▶ **Written instruction**
Return every line of the material exactly.

▶ **Supplied data**
★ ★ ★ ★ ★

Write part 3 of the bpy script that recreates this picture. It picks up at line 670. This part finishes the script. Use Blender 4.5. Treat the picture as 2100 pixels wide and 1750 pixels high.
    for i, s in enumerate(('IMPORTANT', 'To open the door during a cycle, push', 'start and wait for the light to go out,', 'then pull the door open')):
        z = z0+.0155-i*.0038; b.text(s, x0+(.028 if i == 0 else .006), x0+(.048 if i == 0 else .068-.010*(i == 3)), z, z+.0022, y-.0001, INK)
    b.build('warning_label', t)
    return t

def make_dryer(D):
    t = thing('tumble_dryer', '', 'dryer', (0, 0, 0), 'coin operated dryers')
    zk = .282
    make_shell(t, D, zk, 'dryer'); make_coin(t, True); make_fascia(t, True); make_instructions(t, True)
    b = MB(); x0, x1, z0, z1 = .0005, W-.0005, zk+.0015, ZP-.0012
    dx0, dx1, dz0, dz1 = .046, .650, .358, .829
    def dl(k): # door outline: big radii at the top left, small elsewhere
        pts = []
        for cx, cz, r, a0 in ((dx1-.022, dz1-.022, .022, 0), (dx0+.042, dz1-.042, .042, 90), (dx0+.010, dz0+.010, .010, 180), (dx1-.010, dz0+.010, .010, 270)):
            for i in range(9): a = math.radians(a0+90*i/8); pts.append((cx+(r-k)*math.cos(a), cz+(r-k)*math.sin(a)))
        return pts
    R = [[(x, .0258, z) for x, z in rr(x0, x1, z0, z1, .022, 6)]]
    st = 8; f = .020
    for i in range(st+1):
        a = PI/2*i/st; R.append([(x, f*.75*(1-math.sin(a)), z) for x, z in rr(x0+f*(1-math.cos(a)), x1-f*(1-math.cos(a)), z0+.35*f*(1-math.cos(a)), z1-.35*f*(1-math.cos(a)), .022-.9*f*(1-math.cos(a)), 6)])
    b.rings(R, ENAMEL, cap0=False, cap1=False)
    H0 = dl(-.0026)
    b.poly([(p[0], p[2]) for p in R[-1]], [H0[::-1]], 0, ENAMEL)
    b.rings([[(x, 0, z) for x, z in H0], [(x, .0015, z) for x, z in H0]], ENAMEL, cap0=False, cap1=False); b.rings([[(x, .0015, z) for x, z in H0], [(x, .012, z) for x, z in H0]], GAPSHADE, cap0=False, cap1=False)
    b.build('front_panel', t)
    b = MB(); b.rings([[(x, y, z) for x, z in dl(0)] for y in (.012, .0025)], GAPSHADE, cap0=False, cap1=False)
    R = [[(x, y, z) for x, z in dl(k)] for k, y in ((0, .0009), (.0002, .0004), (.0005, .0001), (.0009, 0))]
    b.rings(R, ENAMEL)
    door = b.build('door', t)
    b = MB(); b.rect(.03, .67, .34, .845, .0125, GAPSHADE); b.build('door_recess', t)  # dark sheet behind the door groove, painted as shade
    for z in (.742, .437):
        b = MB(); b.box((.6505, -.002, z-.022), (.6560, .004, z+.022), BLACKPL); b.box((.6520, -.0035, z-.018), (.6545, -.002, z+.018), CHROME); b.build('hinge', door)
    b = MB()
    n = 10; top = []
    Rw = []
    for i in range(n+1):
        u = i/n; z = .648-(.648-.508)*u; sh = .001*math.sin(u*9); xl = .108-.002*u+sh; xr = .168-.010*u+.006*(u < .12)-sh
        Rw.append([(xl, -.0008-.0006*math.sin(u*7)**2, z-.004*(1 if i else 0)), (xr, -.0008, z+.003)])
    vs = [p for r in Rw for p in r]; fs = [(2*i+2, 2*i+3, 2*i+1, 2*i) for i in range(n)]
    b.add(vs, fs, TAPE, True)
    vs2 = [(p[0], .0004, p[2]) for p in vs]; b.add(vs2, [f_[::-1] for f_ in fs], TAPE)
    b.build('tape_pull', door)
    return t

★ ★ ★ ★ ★

▶ **Response to this exercise**
Write part 3 of the bpy script that recreates this picture. It picks up at line 670. This part finishes the script. Use Blender 4.5. Treat the picture as 2100 pixels wide and 1750 pixels high.
    for i, s in enumerate(('IMPORTANT', 'To open the door during a cycle, push', 'start and wait for the light to go out,', 'then pull the door open')):
        z = z0+.0155-i*.0038; b.text(s, x0+(.028 if i == 0 else .006), x0+(.048 if i == 0 else .068-.010*(i == 3)), z, z+.0022, y-.0001, INK)
    b.build('warning_label', t)
    return t

def make_dryer(D):
    t = thing('tumble_dryer', '', 'dryer', (0, 0, 0), 'coin operated dryers')
    zk = .282
    make_shell(t, D, zk, 'dryer'); make_coin(t, True); make_fascia(t, True); make_instructions(t, True)
    b = MB(); x0, x1, z0, z1 = .0005, W-.0005, zk+.0015, ZP-.0012
    dx0, dx1, dz0, dz1 = .046, .650, .358, .829
    def dl(k): # door outline: big radii at the top left, small elsewhere
        pts = []
        for cx, cz, r, a0 in ((dx1-.022, dz1-.022, .022, 0), (dx0+.042, dz1-.042, .042, 90), (dx0+.010, dz0+.010, .010, 180), (dx1-.010, dz0+.010, .010, 270)):
            for i in range(9): a = math.radians(a0+90*i/8); pts.append((cx+(r-k)*math.cos(a), cz+(r-k)*math.sin(a)))
        return pts
    R = [[(x, .0258, z) for x, z in rr(x0, x1, z0, z1, .022, 6)]]
    st = 8; f = .020
    for i in range(st+1):
        a = PI/2*i/st; R.append([(x, f*.75*(1-math.sin(a)), z) for x, z in rr(x0+f*(1-math.cos(a)), x1-f*(1-math.cos(a)), z0+.35*f*(1-math.cos(a)), z1-.35*f*(1-math.cos(a)), .022-.9*f*(1-math.cos(a)), 6)])
    b.rings(R, ENAMEL, cap0=False, cap1=False)
    H0 = dl(-.0026)
    b.poly([(p[0], p[2]) for p in R[-1]], [H0[::-1]], 0, ENAMEL)
    b.rings([[(x, 0, z) for x, z in H0], [(x, .0015, z) for x, z in H0]], ENAMEL, cap0=False, cap1=False); b.rings([[(x, .0015, z) for x, z in H0], [(x, .012, z) for x, z in H0]], GAPSHADE, cap0=False, cap1=False)
    b.build('front_panel', t)
    b = MB(); b.rings([[(x, y, z) for x, z in dl(0)] for y in (.012, .0025)], GAPSHADE, cap0=False, cap1=False)
    R = [[(x, y, z) for x, z in dl(k)] for k, y in ((0, .0009), (.0002, .0004), (.0005, .0001), (.0009, 0))]
    b.rings(R, ENAMEL)
    door = b.build('door', t)
    b = MB(); b.rect(.03, .67, .34, .845, .0125, GAPSHADE); b.build('door_recess', t)  # dark sheet behind the door groove, painted as shade
    for z in (.742, .437):
        b = MB(); b.box((.6505, -.002, z-.022), (.6560, .004, z+.022), BLACKPL); b.box((.6520, -.0035, z-.018), (.6545, -.002, z+.018), CHROME); b.build('hinge', door)
    b = MB()
    n = 10; top = []
    Rw = []
    for i in range(n+1):
        u = i/n; z = .648-(.648-.508)*u; sh = .001*math.sin(u*9); xl = .108-.002*u+sh; xr = .168-.010*u+.006*(u < .12)-sh
        Rw.append([(xl, -.0008-.0006*math.sin(u*7)**2, z-.004*(1 if i else 0)), (xr, -.0008, z+.003)])
    vs = [p for r in Rw for p in r]; fs = [(2*i+2, 2*i+3, 2*i+1, 2*i) for i in range(n)]
    b.add(vs, fs, TAPE, True)
    vs2 = [(p[0], .0004, p[2]) for p in vs]; b.add(vs2, [f_[::-1] for f_ in fs], TAPE)
    b.build('tape_pull', door)
    return t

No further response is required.